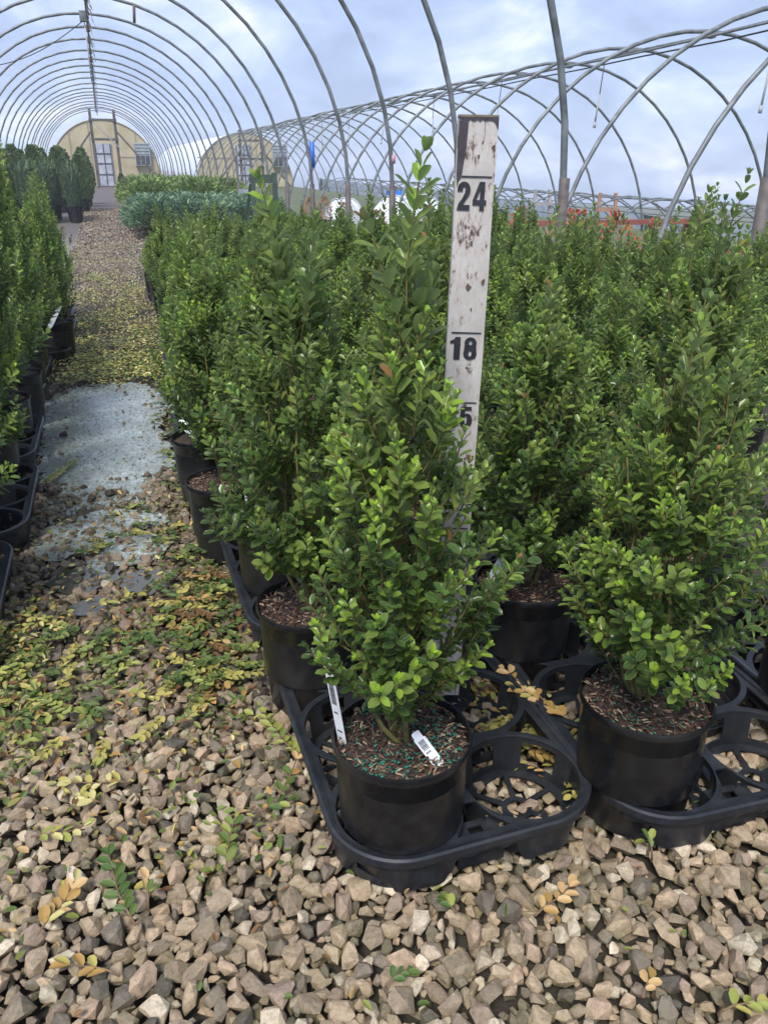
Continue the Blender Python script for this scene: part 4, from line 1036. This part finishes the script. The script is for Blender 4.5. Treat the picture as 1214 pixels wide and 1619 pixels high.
def stones_arr(pts, lib, g, zoff, squash=1.):
    VV = []; FF = []; TT = []; WW = []; base = 0; rm = rotmats(len(pts), g)
    for i, (x, y, r) in enumerate(pts):
        v, f = lib[g.integers(0, len(lib))]; s = r * 1.18
        w_ = v * s @ rm[i].T; low = w_[:, 2].min()
        w_ = w_ + np.array([x, y, -low + zoff - r*.25 + g.uniform(-.003, .006)])
        VV.append(w_); FF.append(f + base); base += len(v); TT.append(np.full(len(v), g.random())); WW.append(np.full(len(v), wetness(x, y, g)))
    return np.concatenate(VV), np.concatenate(FF), np.concatenate(TT), np.concatenate(WW)
g = np.random.default_rng(8)
# the 300 largest in the picture are single stones, children of the ground
rank = sorted(range(len(topA)), key=lambda i: -(topA[i][2] / proj((topA[i][0], topA[i][1], 0))[2]) if 0 < proj((topA[i][0], topA[i][1], 0))[0] < 1214 and proj((topA[i][0], topA[i][1], 0))[1] < 1619 else 0)
big = set(rank[:300])
single_meshes = []
for s in range(60):
    v, f = STH[s % 26]
    single_meshes.append(mesh_np('stone', v, f, M['stone'], False, {'tint': np.full(len(v), g.random()), 'wet': np.full(len(v), 0.)}))
rm = rotmats(300, g)
for k, i in enumerate(sorted(big)):
    x, y, r = topA[i]; s = r * 1.18; me = single_meshes[g.integers(0, 60)]
    v = STH[[m for m in range(60) if single_meshes[m] == me][0] % 26][0] * s @ rm[k].T
    o = bpy.data.objects.new('stone', me); COL.objects.link(o); o.parent = ground
    mm = Matrix([list(rm[k][a] * s) + [0] for a in range(3)] + [[0, 0, 0, 1]]); mm[0][3] = x; mm[1][3] = y; mm[2][3] = -v[:, 2].min() - r*.25 + g.uniform(-.002, .005)
    o.matrix_basis = mm
rest = [p for i, p in enumerate(topA) if i not in big]
V, F, T_, W_ = stones_arr(rest, STH, g, .0)
o = link('loose_gravel', mesh_np('loose_gravel', V, F, M['stone'], False, {'tint': T_, 'wet': W_}), ground, kind='stuff')
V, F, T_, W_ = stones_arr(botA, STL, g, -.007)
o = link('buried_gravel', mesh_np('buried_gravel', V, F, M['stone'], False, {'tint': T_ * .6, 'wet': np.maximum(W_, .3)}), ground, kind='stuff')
V, F, T_, W_ = stones_arr(topB, STL, g, .0)
V[:, 2] += 0
o = link('aisle_gravel', mesh_np('aisle_gravel', V, F, M['stone'], False, {'tint': T_, 'wet': W_}), ground, kind='stuff')

V, F, T_, W_ = stones_arr(topC, STL, g, -.006); V[:, 2] += np.array([ground_z(0, y) for y in V[:, 1]])
o = link('aisle_gravel', mesh_np('aisle_gravel', V, F, M['stone'], False, {'tint': T_*.62, 'wet': .25 + W_*.3}), ground, kind='stuff')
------
=== STATED GOAL ===
Restate the whole listing above exactly, please, omitting every image.

=== EXERCISE RESPONSE ===
Continue the Blender Python script for this scene: part 4, from line 1036. This part finishes the script. The script is for Blender 4.5. Treat the picture as 1214 pixels wide and 1619 pixels high.
def stones_arr(pts, lib, g, zoff, squash=1.):
    VV = []; FF = []; TT = []; WW = []; base = 0; rm = rotmats(len(pts), g)
    for i, (x, y, r) in enumerate(pts):
        v, f = lib[g.integers(0, len(lib))]; s = r * 1.18
        w_ = v * s @ rm[i].T; low = w_[:, 2].min()
        w_ = w_ + np.array([x, y, -low + zoff - r*.25 + g.uniform(-.003, .006)])
        VV.append(w_); FF.append(f + base); base += len(v); TT.append(np.full(len(v), g.random())); WW.append(np.full(len(v), wetness(x, y, g)))
    return np.concatenate(VV), np.concatenate(FF), np.concatenate(TT), np.concatenate(WW)
g = np.random.default_rng(8)
# the 300 largest in the picture are single stones, children of the ground
rank = sorted(range(len(topA)), key=lambda i: -(topA[i][2] / proj((topA[i][0], topA[i][1], 0))[2]) if 0 < proj((topA[i][0], topA[i][1], 0))[0] < 1214 and proj((topA[i][0], topA[i][1], 0))[1] < 1619 else 0)
big = set(rank[:300])
single_meshes = []
for s in range(60):
    v, f = STH[s % 26]
    single_meshes.append(mesh_np('stone', v, f, M['stone'], False, {'tint': np.full(len(v), g.random()), 'wet': np.full(len(v), 0.)}))
rm = rotmats(300, g)
for k, i in enumerate(sorted(big)):
    x, y, r = topA[i]; s = r * 1.18; me = single_meshes[g.integers(0, 60)]
    v = STH[[m for m in range(60) if single_meshes[m] == me][0] % 26][0] * s @ rm[k].T
    o = bpy.data.objects.new('stone', me); COL.objects.link(o); o.parent = ground
    mm = Matrix([list(rm[k][a] * s) + [0] for a in range(3)] + [[0, 0, 0, 1]]); mm[0][3] = x; mm[1][3] = y; mm[2][3] = -v[:, 2].min() - r*.25 + g.uniform(-.002, .005)
    o.matrix_basis = mm
rest = [p for i, p in enumerate(topA) if i not in big]
V, F, T_, W_ = stones_arr(rest, STH, g, .0)
o = link('loose_gravel', mesh_np('loose_gravel', V, F, M['stone'], False, {'tint': T_, 'wet': W_}), ground, kind='stuff')
V, F, T_, W_ = stones_arr(botA, STL, g, -.007)
o = link('buried_gravel', mesh_np('buried_gravel', V, F, M['stone'], False, {'tint': T_ * .6, 'wet': np.maximum(W_, .3)}), ground, kind='stuff')
V, F, T_, W_ = stones_arr(topB, STL, g, .0)
V[:, 2] += 0
o = link('aisle_gravel', mesh_np('aisle_gravel', V, F, M['stone'], False, {'tint': T_, 'wet': W_}), ground, kind='stuff')

V, F, T_, W_ = stones_arr(topC, STL, g, -.006); V[:, 2] += np.array([ground_z(0, y) for y in V[:, 1]])
o = link('aisle_gravel', mesh_np('aisle_gravel', V, F, M['stone'], False, {'tint': T_*.62, 'wet': .25 + W_*.3}), ground, kind='stuff')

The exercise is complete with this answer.